[Your objective] Output exactly the lines from the first one down to the line containing "return (f(r/255), f(g/255), f(b/255), 1)", inclusive.

Stored entries:
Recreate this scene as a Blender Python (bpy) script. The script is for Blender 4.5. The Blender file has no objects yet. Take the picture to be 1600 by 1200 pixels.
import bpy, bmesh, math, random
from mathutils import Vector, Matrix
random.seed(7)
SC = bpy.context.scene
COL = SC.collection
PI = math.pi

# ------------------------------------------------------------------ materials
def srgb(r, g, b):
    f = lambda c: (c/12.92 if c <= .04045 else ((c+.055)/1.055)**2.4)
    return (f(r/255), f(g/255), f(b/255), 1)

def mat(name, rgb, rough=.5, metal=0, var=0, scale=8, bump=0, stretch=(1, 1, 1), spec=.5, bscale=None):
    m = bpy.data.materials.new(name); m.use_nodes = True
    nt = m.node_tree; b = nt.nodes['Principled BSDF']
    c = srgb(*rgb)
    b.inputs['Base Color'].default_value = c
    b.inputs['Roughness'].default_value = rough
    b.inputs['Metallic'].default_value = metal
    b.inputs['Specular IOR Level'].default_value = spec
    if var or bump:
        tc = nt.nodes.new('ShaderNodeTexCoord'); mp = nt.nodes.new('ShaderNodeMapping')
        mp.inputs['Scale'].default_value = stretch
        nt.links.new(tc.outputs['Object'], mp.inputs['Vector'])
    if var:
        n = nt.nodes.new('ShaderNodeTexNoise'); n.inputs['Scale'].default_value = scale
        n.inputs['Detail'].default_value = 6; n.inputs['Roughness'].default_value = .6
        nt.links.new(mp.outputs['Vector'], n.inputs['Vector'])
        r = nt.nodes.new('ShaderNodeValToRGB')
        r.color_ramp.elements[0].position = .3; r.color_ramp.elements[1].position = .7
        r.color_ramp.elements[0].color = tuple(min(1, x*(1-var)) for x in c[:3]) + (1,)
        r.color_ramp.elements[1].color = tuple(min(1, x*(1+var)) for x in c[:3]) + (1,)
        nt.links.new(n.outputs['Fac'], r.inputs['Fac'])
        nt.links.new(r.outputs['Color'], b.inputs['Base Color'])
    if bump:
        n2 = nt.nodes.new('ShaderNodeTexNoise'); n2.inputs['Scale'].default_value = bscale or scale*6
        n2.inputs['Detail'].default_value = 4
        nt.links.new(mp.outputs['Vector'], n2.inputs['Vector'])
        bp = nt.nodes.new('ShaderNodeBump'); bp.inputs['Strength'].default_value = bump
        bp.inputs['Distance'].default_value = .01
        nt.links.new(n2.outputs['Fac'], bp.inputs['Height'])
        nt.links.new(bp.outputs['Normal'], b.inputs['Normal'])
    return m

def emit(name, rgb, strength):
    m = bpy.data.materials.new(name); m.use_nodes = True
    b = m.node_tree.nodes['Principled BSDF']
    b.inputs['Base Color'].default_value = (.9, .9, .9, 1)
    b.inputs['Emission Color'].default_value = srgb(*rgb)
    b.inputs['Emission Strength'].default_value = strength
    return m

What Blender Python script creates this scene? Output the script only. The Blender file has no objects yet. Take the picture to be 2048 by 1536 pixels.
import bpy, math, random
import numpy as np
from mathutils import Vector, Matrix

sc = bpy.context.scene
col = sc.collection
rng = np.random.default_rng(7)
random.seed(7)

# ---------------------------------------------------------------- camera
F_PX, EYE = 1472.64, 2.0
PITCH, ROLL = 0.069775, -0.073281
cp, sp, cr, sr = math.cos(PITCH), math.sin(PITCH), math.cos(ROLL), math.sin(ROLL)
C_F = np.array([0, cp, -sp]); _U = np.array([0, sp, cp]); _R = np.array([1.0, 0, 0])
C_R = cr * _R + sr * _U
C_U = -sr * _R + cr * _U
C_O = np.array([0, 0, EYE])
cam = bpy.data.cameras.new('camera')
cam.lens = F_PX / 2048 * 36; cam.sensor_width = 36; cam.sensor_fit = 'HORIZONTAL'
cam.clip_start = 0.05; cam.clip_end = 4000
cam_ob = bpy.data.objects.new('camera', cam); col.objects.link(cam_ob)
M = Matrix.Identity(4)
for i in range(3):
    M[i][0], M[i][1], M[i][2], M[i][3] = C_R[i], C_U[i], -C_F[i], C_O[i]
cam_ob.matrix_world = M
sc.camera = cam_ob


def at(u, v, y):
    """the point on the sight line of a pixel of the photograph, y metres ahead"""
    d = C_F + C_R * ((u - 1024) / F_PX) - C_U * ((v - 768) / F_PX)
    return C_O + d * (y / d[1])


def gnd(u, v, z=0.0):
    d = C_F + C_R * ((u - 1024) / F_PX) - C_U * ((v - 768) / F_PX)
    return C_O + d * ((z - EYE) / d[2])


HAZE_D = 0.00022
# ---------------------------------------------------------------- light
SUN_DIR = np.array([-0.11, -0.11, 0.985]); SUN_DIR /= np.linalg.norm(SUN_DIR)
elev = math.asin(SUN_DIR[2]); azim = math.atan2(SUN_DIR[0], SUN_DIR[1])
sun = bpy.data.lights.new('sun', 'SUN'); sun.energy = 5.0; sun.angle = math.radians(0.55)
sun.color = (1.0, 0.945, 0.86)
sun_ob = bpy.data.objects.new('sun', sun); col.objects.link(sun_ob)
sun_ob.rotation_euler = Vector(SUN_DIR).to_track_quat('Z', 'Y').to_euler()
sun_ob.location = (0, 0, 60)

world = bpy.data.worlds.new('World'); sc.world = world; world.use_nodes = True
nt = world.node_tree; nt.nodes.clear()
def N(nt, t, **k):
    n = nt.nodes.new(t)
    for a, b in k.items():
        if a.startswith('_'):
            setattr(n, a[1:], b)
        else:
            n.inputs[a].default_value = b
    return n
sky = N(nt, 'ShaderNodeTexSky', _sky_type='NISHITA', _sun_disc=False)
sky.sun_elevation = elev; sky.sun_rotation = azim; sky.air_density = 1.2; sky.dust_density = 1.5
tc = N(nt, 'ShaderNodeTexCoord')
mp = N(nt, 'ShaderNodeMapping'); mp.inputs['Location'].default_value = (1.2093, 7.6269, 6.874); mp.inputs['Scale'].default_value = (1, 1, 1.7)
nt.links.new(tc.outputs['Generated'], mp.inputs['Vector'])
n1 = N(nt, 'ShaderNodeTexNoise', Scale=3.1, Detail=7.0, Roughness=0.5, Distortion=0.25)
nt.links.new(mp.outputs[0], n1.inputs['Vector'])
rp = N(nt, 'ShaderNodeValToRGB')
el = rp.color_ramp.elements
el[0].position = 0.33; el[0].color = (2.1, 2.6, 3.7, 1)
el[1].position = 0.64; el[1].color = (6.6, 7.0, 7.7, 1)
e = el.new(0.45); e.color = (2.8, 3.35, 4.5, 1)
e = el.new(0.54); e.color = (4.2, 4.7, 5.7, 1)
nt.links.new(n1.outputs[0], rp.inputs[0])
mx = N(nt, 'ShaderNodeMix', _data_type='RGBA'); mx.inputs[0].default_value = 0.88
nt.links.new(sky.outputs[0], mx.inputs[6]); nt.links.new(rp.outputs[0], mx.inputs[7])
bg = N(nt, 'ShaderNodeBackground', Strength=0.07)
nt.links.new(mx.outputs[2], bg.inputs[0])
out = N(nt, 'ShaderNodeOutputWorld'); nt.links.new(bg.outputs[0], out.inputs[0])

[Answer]
Recreate this scene as a Blender Python (bpy) script. The script is for Blender 4.5. The Blender file has no objects yet. Take the picture to be 1600 by 1200 pixels.
import bpy, bmesh, math, random
from mathutils import Vector, Matrix
random.seed(7)
SC = bpy.context.scene
COL = SC.collection
PI = math.pi

# ------------------------------------------------------------------ materials
def srgb(r, g, b):
    f = lambda c: (c/12.92 if c <= .04045 else ((c+.055)/1.055)**2.4)
    return (f(r/255), f(g/255), f(b/255), 1)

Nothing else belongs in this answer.